Exercise objective:
Omit the pictures and return every entry exactly as written.

Entries provided:
--------------------

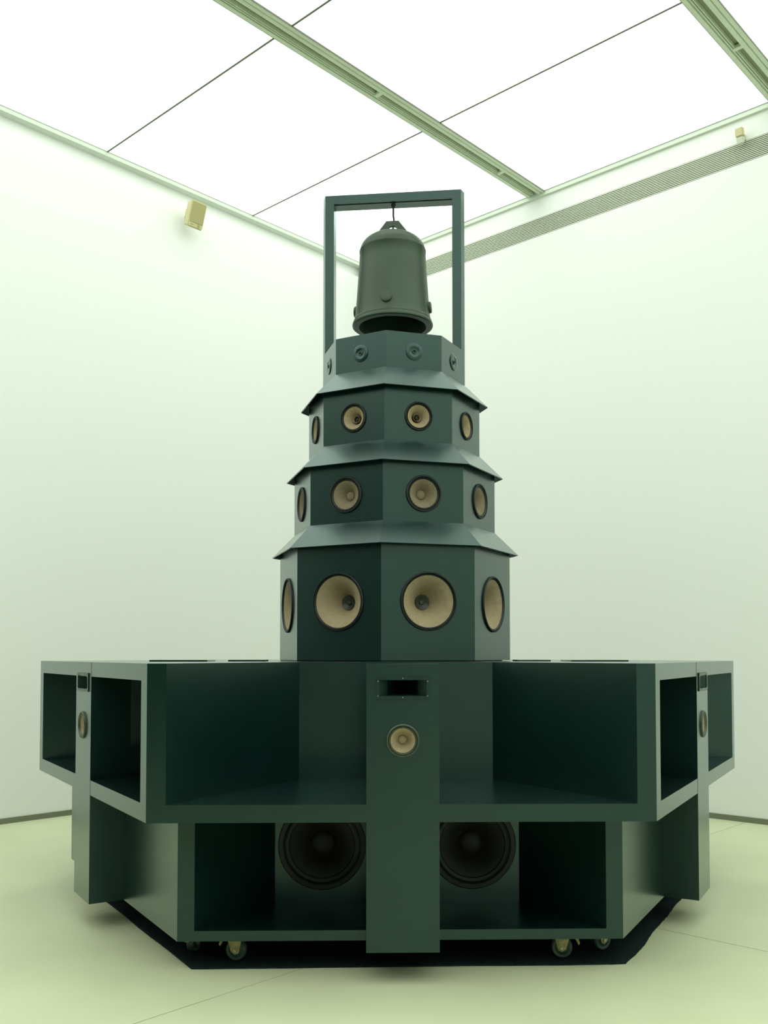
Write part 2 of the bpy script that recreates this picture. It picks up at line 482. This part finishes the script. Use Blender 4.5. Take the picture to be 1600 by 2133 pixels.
quad(bm, [(x1, yF, ZL), (x1, yB, ZL), (x1, yB, zt_), (x1, yF, zt_)])
quad(bm, [(x0, yB, ZL), (x1, yB, ZL), (x1, yB, zt_), (x0, yB, zt_)])
quad(bm, [(x0, yF, ZL), (x1, yF, ZL), (x1, yB, ZL), (x0, yB, ZL)])
quad(bm, [(x0, yF, zt_), (x1, yF, zt_), (x1, yB, zt_), (x0, yB, zt_)])
bmesh.ops.remove_doubles(bm, verts=bm.verts, dist=1e-5)
col_me = new_mesh('column', bm, M['paint'])
# horn: flange with throat
def rect_ring(bm, a, b):
    """a, b: lists of 4 points"""
    va = [bm.verts.new(p) for p in a]; vb = [bm.verts.new(p) for p in b]
    for i in range(4):
        j = (i+1) % 4
        bm.faces.new((va[i], va[j], vb[j], vb[i]))
def R4(w_, h_, y, dz=0): return [(-w_/2, y, -h_/2+dz), (w_/2, y, -h_/2+dz), (w_/2, y, h_/2+dz), (-w_/2, y, h_/2+dz)]
bm = bmesh.new()
rect_ring(bm, R4(0.238, 0.102, 0.0), R4(0.238, 0.102, -0.007))
rect_ring(bm, R4(0.238, 0.102, -0.007), R4(0.212, 0.072, -0.007))
rect_ring(bm, R4(0.212, 0.072, -0.007), R4(0.210, 0.070, 0.0))
bmesh.ops.remove_doubles(bm, verts=bm.verts, dist=1e-5)
horn_f = new_mesh('horn_flange', bm, M['horn'])
bm = bmesh.new()
rect_ring(bm, R4(0.210, 0.070, 0.0), R4(0.138, 0.066, 0.035))
rect_ring(bm, R4(0.138, 0.066, 0.035), R4(0.062, 0.055, 0.13))
bmesh.ops.remove_doubles(bm, verts=bm.verts, dist=1e-5)
horn_t = new_mesh('horn_throat', bm, M['horn'])
horn_e = box('throat_shade', -0.031, 0.031, 0.1295, 0.1315, -0.0275, 0.0275, M['void'])  # near-black end plate stands in for the shade deep in the horn
d_base = driver_meshes('midrange', 0.075, 0.0585, 0.052, 0.021, 'dome', M['cone'], M['cone'], M['ring_metal'])
d_woof = driver_meshes('woofer', 0.228, 0.170, 0.085, 0.066, 'dome', M['woofer'], M['woofer'])
cap_ring = lathe('cap_ring', [(0.0665, 0.072), (0.0675, 0.070), (0.069, 0.072)], M['ring_metal'], 48)
# caster
def caster_meshes():
    c = {}
    zt = ZL - 0.0075
    c['plate'] = box('caster_plate', -0.045, 0.045, -0.04, 0.04, zt-0.006, zt, M['brass'], 0.001)
    wr = 0.05
    c['wheel'] = lathe('wheel', [(0.012, -0.017), (0.030, -0.013), (0.033, -0.017), (wr-0.006, -0.019), (wr, -0.012), (wr, 0.012), (wr-0.006, 0.019), (0.033, 0.017), (0.030, 0.013), (0.012, 0.017)], M['wheel'], 36, close=True)
    bm = bmesh.new()
    for s in (-1, 1):
        ys = sorted((s*0.022, s*0.026))
        poly = [(-0.034, zt-0.006), (0.052, zt-0.006), (0.030, wr-0.010), (0.012, wr-0.018), (-0.008, wr-0.004)]
        a = [bm.verts.new((x, ys[0], z)) for x, z in poly]; b = [bm.verts.new((x, ys[1], z)) for x, z in poly]
        bm.faces.new(a); bm.faces.new(b[::-1])
        for i in range(5): bm.faces.new((a[i], b[i], b[(i+1) % 5], a[(i+1) % 5]))
    add_box(bm, -0.028, 0.046, -0.026, 0.026, zt-0.010, zt-0.006)
    c['fork'] = new_mesh('fork', bm, M['brass'])
    c['axle'] = lathe('axle', [(0, -0.030), (0.007, -0.030), (0.007, 0.030), (0, 0.030)], M['screw'], 12)
    bm = bmesh.new()
    path = [(-0.020, zt-0.012), (-0.044, zt-0.022), (-0.062, zt-0.038), (-0.072, zt-0.066)]
    up, dn = [], []
    for i, (x, z) in enumerate(path):
        t = 0.014*(1-0.6*i/3)
        up.append((x-0.002, z+t*0.3)); dn.append((x+t*0.8, z-t))
    poly = up + dn[::-1]
    a = [bm.verts.new((x, -0.012, z)) for x, z in poly]; b = [bm.verts.new((x, 0.012, z)) for x, z in poly]
    bm.faces.new(a); bm.faces.new(b[::-1])
    for i in range(len(poly)): bm.faces.new((a[i], b[i], b[(i+1) % len(poly)], a[(i+1) % len(poly)]))
    c['brake_pedal'] = new_mesh('brake_pedal', bm, M['brass'])
    return c
cs = caster_meshes()
def place_caster(loc, rz):
    wr = 0.05
    r = ob('caster', cs['plate'], base, (loc[0], loc[1], 0.0075), rz)
    ob('wheel', cs['wheel'], r, (0.012, 0, wr))
    ob('axle', cs['axle'], r, (0.012, 0, wr))
    ob('fork', cs['fork'], r)
    ob('brake_pedal', cs['brake_pedal'], r)
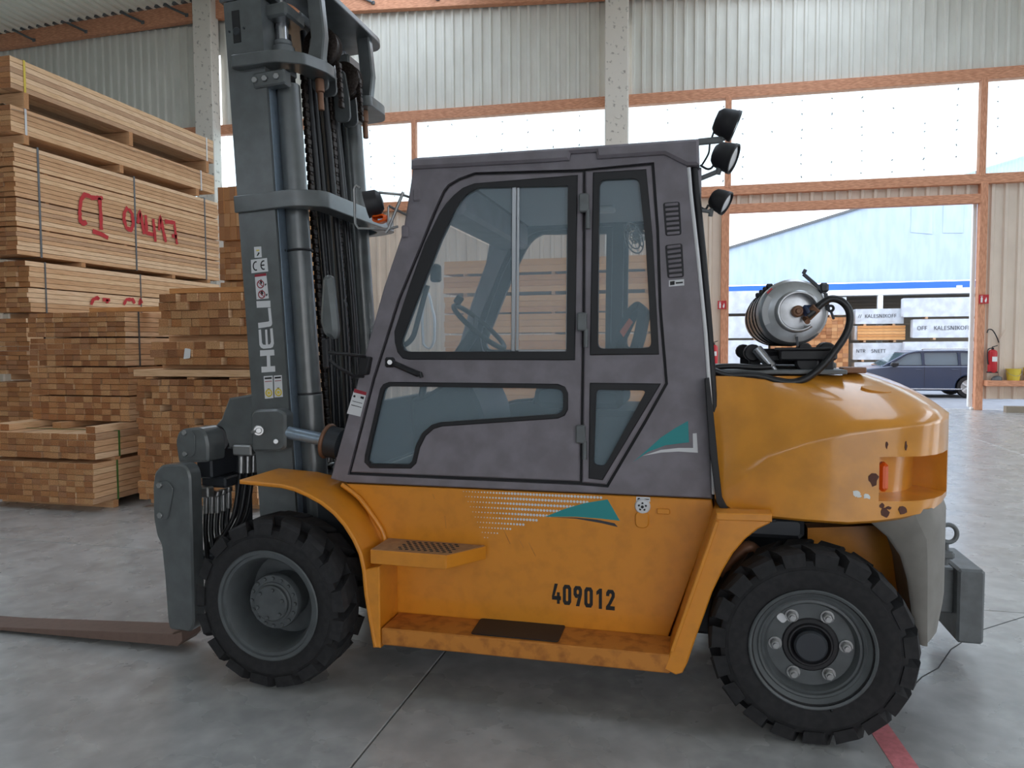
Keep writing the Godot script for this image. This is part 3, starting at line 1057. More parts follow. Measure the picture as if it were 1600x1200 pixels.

--------------------

Exercise output:
Write part 2 of the bpy script that recreates this picture. It picks up at line 482. This part finishes the script. Use Blender 4.5. Take the picture to be 1600 by 2133 pixels.
quad(bm, [(x1, yF, ZL), (x1, yB, ZL), (x1, yB, zt_), (x1, yF, zt_)])
quad(bm, [(x0, yB, ZL), (x1, yB, ZL), (x1, yB, zt_), (x0, yB, zt_)])
quad(bm, [(x0, yF, ZL), (x1, yF, ZL), (x1, yB, ZL), (x0, yB, ZL)])
quad(bm, [(x0, yF, zt_), (x1, yF, zt_), (x1, yB, zt_), (x0, yB, zt_)])
bmesh.ops.remove_doubles(bm, verts=bm.verts, dist=1e-5)
col_me = new_mesh('column', bm, M['paint'])
# horn: flange with throat
def rect_ring(bm, a, b):
    """a, b: lists of 4 points"""
    va = [bm.verts.new(p) for p in a]; vb = [bm.verts.new(p) for p in b]
    for i in range(4):
        j = (i+1) % 4
        bm.faces.new((va[i], va[j], vb[j], vb[i]))
def R4(w_, h_, y, dz=0): return [(-w_/2, y, -h_/2+dz), (w_/2, y, -h_/2+dz), (w_/2, y, h_/2+dz), (-w_/2, y, h_/2+dz)]
bm = bmesh.new()
rect_ring(bm, R4(0.238, 0.102, 0.0), R4(0.238, 0.102, -0.007))
rect_ring(bm, R4(0.238, 0.102, -0.007), R4(0.212, 0.072, -0.007))
rect_ring(bm, R4(0.212, 0.072, -0.007), R4(0.210, 0.070, 0.0))
bmesh.ops.remove_doubles(bm, verts=bm.verts, dist=1e-5)
horn_f = new_mesh('horn_flange', bm, M['horn'])
bm = bmesh.new()
rect_ring(bm, R4(0.210, 0.070, 0.0), R4(0.138, 0.066, 0.035))
rect_ring(bm, R4(0.138, 0.066, 0.035), R4(0.062, 0.055, 0.13))
bmesh.ops.remove_doubles(bm, verts=bm.verts, dist=1e-5)
horn_t = new_mesh('horn_throat', bm, M['horn'])
horn_e = box('throat_shade', -0.031, 0.031, 0.1295, 0.1315, -0.0275, 0.0275, M['void'])  # near-black end plate stands in for the shade deep in the horn
d_base = driver_meshes('midrange', 0.075, 0.0585, 0.052, 0.021, 'dome', M['cone'], M['cone'], M['ring_metal'])
d_woof = driver_meshes('woofer', 0.228, 0.170, 0.085, 0.066, 'dome', M['woofer'], M['woofer'])
cap_ring = lathe('cap_ring', [(0.0665, 0.072), (0.0675, 0.070), (0.069, 0.072)], M['ring_metal'], 48)
# caster
def caster_meshes():
    c = {}
    zt = ZL - 0.0075
    c['plate'] = box('caster_plate', -0.045, 0.045, -0.04, 0.04, zt-0.006, zt, M['brass'], 0.001)
    wr = 0.05
    c['wheel'] = lathe('wheel', [(0.012, -0.017), (0.030, -0.013), (0.033, -0.017), (wr-0.006, -0.019), (wr, -0.012), (wr, 0.012), (wr-0.006, 0.019), (0.033, 0.017), (0.030, 0.013), (0.012, 0.017)], M['wheel'], 36, close=True)
    bm = bmesh.new()
    for s in (-1, 1):
        ys = sorted((s*0.022, s*0.026))
        poly = [(-0.034, zt-0.006), (0.052, zt-0.006), (0.030, wr-0.010), (0.012, wr-0.018), (-0.008, wr-0.004)]
        a = [bm.verts.new((x, ys[0], z)) for x, z in poly]; b = [bm.verts.new((x, ys[1], z)) for x, z in poly]
        bm.faces.new(a); bm.faces.new(b[::-1])
        for i in range(5): bm.faces.new((a[i], b[i], b[(i+1) % 5], a[(i+1) % 5]))
    add_box(bm, -0.028, 0.046, -0.026, 0.026, zt-0.010, zt-0.006)
    c['fork'] = new_mesh('fork', bm, M['brass'])
    c['axle'] = lathe('axle', [(0, -0.030), (0.007, -0.030), (0.007, 0.030), (0, 0.030)], M['screw'], 12)
    bm = bmesh.new()
    path = [(-0.020, zt-0.012), (-0.044, zt-0.022), (-0.062, zt-0.038), (-0.072, zt-0.066)]
    up, dn = [], []
    for i, (x, z) in enumerate(path):
        t = 0.014*(1-0.6*i/3)
        up.append((x-0.002, z+t*0.3)); dn.append((x+t*0.8, z-t))
    poly = up + dn[::-1]
    a = [bm.verts.new((x, -0.012, z)) for x, z in poly]; b = [bm.verts.new((x, 0.012, z)) for x, z in poly]
    bm.faces.new(a); bm.faces.new(b[::-1])
    for i in range(len(poly)): bm.faces.new((a[i], b[i], b[(i+1) % len(poly)], a[(i+1) % len(poly)]))
    c['brake_pedal'] = new_mesh('brake_pedal', bm, M['brass'])
    return c
cs = caster_meshes()
def place_caster(loc, rz):
    wr = 0.05
    r = ob('caster', cs['plate'], base, (loc[0], loc[1], 0.0075), rz)
    ob('wheel', cs['wheel'], r, (0.012, 0, wr))
    ob('axle', cs['axle'], r, (0.012, 0, wr))
    ob('fork', cs['fork'], r)
    ob('brake_pedal', cs['brake_pedal'], r)
Keep writing the Godot script for this image. This is part 3, starting at line 1057. More parts follow. Measure the picture as if it were 1600x1200 pixels.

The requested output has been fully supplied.